BEGIN Data extract

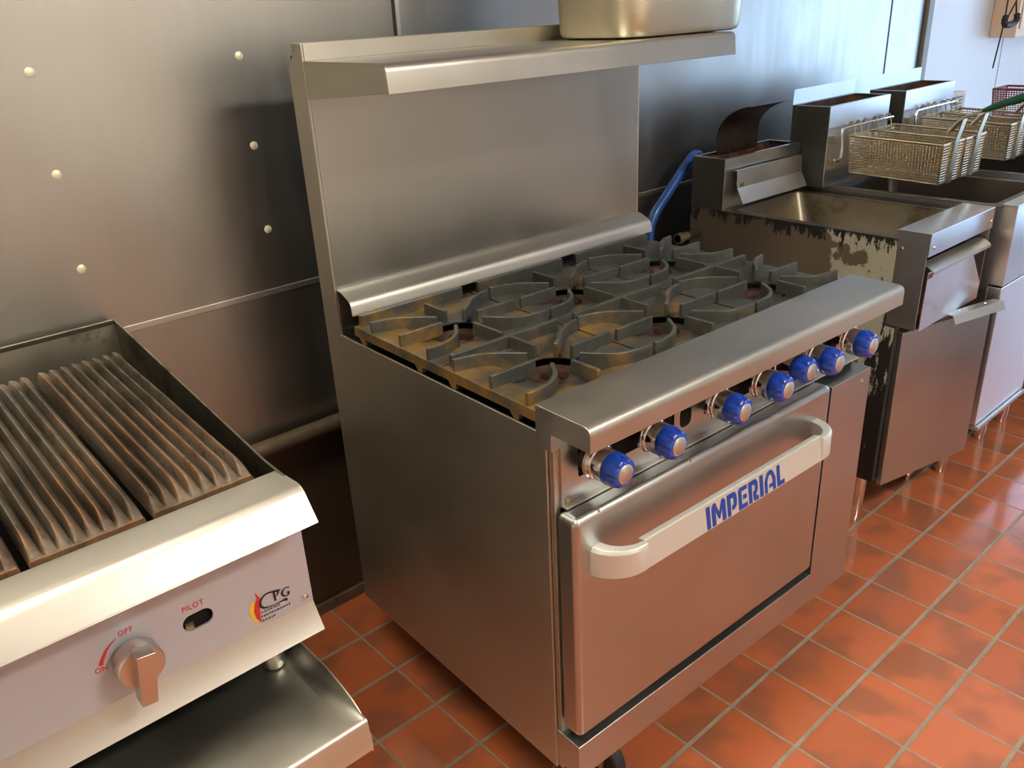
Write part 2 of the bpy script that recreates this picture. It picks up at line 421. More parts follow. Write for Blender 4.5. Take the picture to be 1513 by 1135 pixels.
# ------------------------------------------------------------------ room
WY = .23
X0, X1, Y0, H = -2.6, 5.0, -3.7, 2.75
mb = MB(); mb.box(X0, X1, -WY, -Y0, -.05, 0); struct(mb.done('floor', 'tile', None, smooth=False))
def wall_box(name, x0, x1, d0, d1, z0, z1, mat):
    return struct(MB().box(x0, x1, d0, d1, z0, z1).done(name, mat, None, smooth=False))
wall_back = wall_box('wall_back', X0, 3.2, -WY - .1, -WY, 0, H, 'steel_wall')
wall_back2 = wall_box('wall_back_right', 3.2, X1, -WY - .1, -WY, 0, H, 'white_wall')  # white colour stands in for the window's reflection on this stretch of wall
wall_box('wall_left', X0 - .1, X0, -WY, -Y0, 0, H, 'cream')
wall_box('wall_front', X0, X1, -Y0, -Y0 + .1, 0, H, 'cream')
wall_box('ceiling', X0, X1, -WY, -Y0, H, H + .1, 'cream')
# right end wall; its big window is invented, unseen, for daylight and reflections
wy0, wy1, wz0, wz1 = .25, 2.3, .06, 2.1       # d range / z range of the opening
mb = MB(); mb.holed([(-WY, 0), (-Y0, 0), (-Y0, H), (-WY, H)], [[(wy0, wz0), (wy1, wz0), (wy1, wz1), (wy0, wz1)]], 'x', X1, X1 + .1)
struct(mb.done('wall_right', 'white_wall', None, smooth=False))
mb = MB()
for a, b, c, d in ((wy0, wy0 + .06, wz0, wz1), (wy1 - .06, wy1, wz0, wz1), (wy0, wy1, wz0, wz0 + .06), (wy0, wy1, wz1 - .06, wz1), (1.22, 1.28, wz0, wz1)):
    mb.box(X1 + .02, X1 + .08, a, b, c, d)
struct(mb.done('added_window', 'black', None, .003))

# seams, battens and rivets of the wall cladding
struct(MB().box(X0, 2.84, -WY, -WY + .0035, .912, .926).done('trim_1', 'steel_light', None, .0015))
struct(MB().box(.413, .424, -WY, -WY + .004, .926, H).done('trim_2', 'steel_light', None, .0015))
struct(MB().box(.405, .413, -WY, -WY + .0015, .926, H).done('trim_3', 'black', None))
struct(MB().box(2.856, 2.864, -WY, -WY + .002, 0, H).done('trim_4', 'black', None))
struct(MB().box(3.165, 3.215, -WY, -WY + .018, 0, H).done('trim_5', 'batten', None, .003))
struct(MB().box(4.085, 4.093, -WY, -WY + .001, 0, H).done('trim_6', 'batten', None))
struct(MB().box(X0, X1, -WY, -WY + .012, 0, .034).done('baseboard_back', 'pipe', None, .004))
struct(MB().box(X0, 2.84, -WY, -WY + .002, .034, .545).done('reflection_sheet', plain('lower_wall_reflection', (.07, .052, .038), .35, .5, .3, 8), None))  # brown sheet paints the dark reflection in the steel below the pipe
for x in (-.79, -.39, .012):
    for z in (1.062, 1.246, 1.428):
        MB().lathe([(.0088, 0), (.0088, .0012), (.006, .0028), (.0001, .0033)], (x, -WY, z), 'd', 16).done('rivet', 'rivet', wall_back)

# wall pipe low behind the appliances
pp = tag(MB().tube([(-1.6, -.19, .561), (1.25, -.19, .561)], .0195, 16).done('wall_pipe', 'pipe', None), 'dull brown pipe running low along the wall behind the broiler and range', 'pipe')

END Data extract

Problem
Copy all the lines of data exactly as they appear, dropping any images.

Task answer
Write part 2 of the bpy script that recreates this picture. It picks up at line 421. More parts follow. Write for Blender 4.5. Take the picture to be 1513 by 1135 pixels.
# ------------------------------------------------------------------ room
WY = .23
X0, X1, Y0, H = -2.6, 5.0, -3.7, 2.75
mb = MB(); mb.box(X0, X1, -WY, -Y0, -.05, 0); struct(mb.done('floor', 'tile', None, smooth=False))
def wall_box(name, x0, x1, d0, d1, z0, z1, mat):
    return struct(MB().box(x0, x1, d0, d1, z0, z1).done(name, mat, None, smooth=False))
wall_back = wall_box('wall_back', X0, 3.2, -WY - .1, -WY, 0, H, 'steel_wall')
wall_back2 = wall_box('wall_back_right', 3.2, X1, -WY - .1, -WY, 0, H, 'white_wall')  # white colour stands in for the window's reflection on this stretch of wall
wall_box('wall_left', X0 - .1, X0, -WY, -Y0, 0, H, 'cream')
wall_box('wall_front', X0, X1, -Y0, -Y0 + .1, 0, H, 'cream')
wall_box('ceiling', X0, X1, -WY, -Y0, H, H + .1, 'cream')
# right end wall; its big window is invented, unseen, for daylight and reflections
wy0, wy1, wz0, wz1 = .25, 2.3, .06, 2.1       # d range / z range of the opening
mb = MB(); mb.holed([(-WY, 0), (-Y0, 0), (-Y0, H), (-WY, H)], [[(wy0, wz0), (wy1, wz0), (wy1, wz1), (wy0, wz1)]], 'x', X1, X1 + .1)
struct(mb.done('wall_right', 'white_wall', None, smooth=False))
mb = MB()
for a, b, c, d in ((wy0, wy0 + .06, wz0, wz1), (wy1 - .06, wy1, wz0, wz1), (wy0, wy1, wz0, wz0 + .06), (wy0, wy1, wz1 - .06, wz1), (1.22, 1.28, wz0, wz1)):
    mb.box(X1 + .02, X1 + .08, a, b, c, d)
struct(mb.done('added_window', 'black', None, .003))

# seams, battens and rivets of the wall cladding
struct(MB().box(X0, 2.84, -WY, -WY + .0035, .912, .926).done('trim_1', 'steel_light', None, .0015))
struct(MB().box(.413, .424, -WY, -WY + .004, .926, H).done('trim_2', 'steel_light', None, .0015))
struct(MB().box(.405, .413, -WY, -WY + .0015, .926, H).done('trim_3', 'black', None))
struct(MB().box(2.856, 2.864, -WY, -WY + .002, 0, H).done('trim_4', 'black', None))
struct(MB().box(3.165, 3.215, -WY, -WY + .018, 0, H).done('trim_5', 'batten', None, .003))
struct(MB().box(4.085, 4.093, -WY, -WY + .001, 0, H).done('trim_6', 'batten', None))
struct(MB().box(X0, X1, -WY, -WY + .012, 0, .034).done('baseboard_back', 'pipe', None, .004))
struct(MB().box(X0, 2.84, -WY, -WY + .002, .034, .545).done('reflection_sheet', plain('lower_wall_reflection', (.07, .052, .038), .35, .5, .3, 8), None))  # brown sheet paints the dark reflection in the steel below the pipe
for x in (-.79, -.39, .012):
    for z in (1.062, 1.246, 1.428):
        MB().lathe([(.0088, 0), (.0088, .0012), (.006, .0028), (.0001, .0033)], (x, -WY, z), 'd', 16).done('rivet', 'rivet', wall_back)

# wall pipe low behind the appliances
pp = tag(MB().tube([(-1.6, -.19, .561), (1.25, -.19, .561)], .0195, 16).done('wall_pipe', 'pipe', None), 'dull brown pipe running low along the wall behind the broiler and range', 'pipe')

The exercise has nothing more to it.